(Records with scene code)
start

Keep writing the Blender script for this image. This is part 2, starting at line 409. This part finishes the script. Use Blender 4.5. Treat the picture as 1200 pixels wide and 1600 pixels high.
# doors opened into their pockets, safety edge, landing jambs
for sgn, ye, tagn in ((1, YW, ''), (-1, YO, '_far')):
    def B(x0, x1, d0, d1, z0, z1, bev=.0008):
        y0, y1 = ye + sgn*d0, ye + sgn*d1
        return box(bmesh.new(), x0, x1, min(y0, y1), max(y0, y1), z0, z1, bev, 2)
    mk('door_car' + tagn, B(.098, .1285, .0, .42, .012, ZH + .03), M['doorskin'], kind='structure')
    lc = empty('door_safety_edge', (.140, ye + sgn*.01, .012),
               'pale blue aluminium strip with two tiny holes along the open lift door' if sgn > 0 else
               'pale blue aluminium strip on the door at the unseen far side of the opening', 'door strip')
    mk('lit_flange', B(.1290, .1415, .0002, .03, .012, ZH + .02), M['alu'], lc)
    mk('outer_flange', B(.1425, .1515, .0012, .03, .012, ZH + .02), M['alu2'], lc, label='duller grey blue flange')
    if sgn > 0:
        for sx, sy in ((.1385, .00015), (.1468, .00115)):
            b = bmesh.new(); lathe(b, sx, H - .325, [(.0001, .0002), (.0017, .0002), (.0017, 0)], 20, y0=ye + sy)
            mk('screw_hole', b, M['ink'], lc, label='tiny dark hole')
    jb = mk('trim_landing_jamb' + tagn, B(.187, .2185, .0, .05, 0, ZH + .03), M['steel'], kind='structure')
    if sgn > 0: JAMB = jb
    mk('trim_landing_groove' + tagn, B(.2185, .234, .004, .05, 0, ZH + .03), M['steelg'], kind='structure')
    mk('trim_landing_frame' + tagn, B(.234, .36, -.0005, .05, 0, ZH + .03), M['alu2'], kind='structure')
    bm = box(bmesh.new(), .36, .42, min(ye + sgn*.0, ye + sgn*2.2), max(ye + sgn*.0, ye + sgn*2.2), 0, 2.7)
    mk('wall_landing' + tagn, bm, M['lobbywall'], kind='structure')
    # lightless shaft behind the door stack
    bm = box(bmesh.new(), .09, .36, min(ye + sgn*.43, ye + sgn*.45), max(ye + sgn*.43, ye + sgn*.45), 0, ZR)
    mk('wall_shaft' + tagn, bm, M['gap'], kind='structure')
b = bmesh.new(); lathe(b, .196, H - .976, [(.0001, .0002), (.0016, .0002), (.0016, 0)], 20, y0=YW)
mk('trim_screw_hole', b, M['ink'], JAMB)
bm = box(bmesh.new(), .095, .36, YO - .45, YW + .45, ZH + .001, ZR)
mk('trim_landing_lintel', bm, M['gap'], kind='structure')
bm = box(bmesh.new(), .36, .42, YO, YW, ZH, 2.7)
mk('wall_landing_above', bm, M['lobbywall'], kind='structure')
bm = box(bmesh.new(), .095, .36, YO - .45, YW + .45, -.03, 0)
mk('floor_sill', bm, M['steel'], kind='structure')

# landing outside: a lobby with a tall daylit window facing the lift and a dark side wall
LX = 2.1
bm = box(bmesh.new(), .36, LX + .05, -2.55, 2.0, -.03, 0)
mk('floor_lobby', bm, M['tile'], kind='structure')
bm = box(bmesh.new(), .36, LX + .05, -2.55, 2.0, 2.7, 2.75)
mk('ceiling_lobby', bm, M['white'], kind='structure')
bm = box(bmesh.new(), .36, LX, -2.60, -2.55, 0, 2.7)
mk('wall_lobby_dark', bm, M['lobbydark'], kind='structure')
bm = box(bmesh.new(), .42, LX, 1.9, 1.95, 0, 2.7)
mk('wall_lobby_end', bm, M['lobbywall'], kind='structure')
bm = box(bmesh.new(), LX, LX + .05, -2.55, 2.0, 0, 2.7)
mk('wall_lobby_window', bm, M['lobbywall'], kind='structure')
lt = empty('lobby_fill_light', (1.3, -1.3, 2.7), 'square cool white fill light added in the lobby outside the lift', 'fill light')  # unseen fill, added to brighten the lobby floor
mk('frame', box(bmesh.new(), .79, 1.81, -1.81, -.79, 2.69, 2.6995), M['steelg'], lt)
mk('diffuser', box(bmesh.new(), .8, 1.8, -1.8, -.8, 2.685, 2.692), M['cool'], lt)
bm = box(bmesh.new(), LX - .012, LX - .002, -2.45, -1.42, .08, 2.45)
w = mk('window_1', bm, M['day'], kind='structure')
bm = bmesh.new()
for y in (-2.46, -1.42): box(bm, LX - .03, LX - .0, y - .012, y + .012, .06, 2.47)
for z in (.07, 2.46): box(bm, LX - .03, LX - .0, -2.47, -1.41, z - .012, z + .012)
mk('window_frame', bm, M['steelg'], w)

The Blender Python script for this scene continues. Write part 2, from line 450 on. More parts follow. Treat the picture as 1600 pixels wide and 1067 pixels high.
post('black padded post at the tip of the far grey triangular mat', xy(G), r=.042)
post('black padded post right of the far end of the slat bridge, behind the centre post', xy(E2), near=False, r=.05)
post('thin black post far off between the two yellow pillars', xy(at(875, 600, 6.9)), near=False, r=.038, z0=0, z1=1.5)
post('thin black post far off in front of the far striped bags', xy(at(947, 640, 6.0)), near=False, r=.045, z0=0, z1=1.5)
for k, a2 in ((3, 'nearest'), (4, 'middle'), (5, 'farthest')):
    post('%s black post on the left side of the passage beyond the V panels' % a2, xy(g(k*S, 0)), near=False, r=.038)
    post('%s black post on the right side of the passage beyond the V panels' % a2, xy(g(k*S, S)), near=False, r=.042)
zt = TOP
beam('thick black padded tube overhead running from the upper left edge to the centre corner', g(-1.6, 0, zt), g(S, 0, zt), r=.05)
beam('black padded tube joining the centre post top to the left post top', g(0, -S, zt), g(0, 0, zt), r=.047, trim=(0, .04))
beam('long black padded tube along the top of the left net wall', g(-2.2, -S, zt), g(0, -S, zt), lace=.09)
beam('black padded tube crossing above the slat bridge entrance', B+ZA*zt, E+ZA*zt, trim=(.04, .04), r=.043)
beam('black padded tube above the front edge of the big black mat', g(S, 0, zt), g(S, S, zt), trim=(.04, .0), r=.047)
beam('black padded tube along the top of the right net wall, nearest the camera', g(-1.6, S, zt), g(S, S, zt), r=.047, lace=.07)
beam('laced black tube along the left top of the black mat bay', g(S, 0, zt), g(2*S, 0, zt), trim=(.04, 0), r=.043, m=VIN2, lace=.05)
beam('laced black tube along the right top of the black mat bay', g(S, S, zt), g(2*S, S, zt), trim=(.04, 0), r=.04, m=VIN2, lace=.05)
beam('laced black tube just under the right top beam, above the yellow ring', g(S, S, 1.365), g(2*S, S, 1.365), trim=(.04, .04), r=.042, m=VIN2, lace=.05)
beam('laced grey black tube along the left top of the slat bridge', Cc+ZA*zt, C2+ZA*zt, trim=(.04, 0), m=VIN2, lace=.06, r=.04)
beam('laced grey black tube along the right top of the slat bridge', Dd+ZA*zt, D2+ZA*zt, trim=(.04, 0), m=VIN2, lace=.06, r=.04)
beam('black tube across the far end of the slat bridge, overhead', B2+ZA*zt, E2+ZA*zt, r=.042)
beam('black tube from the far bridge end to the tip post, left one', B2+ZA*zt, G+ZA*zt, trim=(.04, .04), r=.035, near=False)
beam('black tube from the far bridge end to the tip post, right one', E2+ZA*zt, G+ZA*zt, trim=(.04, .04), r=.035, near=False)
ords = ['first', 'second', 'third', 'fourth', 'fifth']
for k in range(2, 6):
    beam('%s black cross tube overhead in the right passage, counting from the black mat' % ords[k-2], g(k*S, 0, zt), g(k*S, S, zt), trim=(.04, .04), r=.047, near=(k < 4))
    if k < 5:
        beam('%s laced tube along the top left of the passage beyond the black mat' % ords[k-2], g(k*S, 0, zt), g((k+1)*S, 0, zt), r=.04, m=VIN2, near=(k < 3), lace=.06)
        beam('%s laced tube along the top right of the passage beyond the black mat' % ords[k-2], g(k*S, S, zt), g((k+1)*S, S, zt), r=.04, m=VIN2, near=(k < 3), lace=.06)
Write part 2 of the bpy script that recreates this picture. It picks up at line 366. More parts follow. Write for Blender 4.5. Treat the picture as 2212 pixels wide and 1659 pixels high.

end

• _Exercise details_
Show the lines of the records that include the string "wide".

• _Response below_
Keep writing the Blender script for this image. This is part 2, starting at line 409. This part finishes the script. Use Blender 4.5. Treat the picture as 1200 pixels wide and 1600 pixels high.
The Blender Python script for this scene continues. Write part 2, from line 450 on. More parts follow. Treat the picture as 1600 pixels wide and 1067 pixels high.
Write part 2 of the bpy script that recreates this picture. It picks up at line 366. More parts follow. Write for Blender 4.5. Treat the picture as 2212 pixels wide and 1659 pixels high.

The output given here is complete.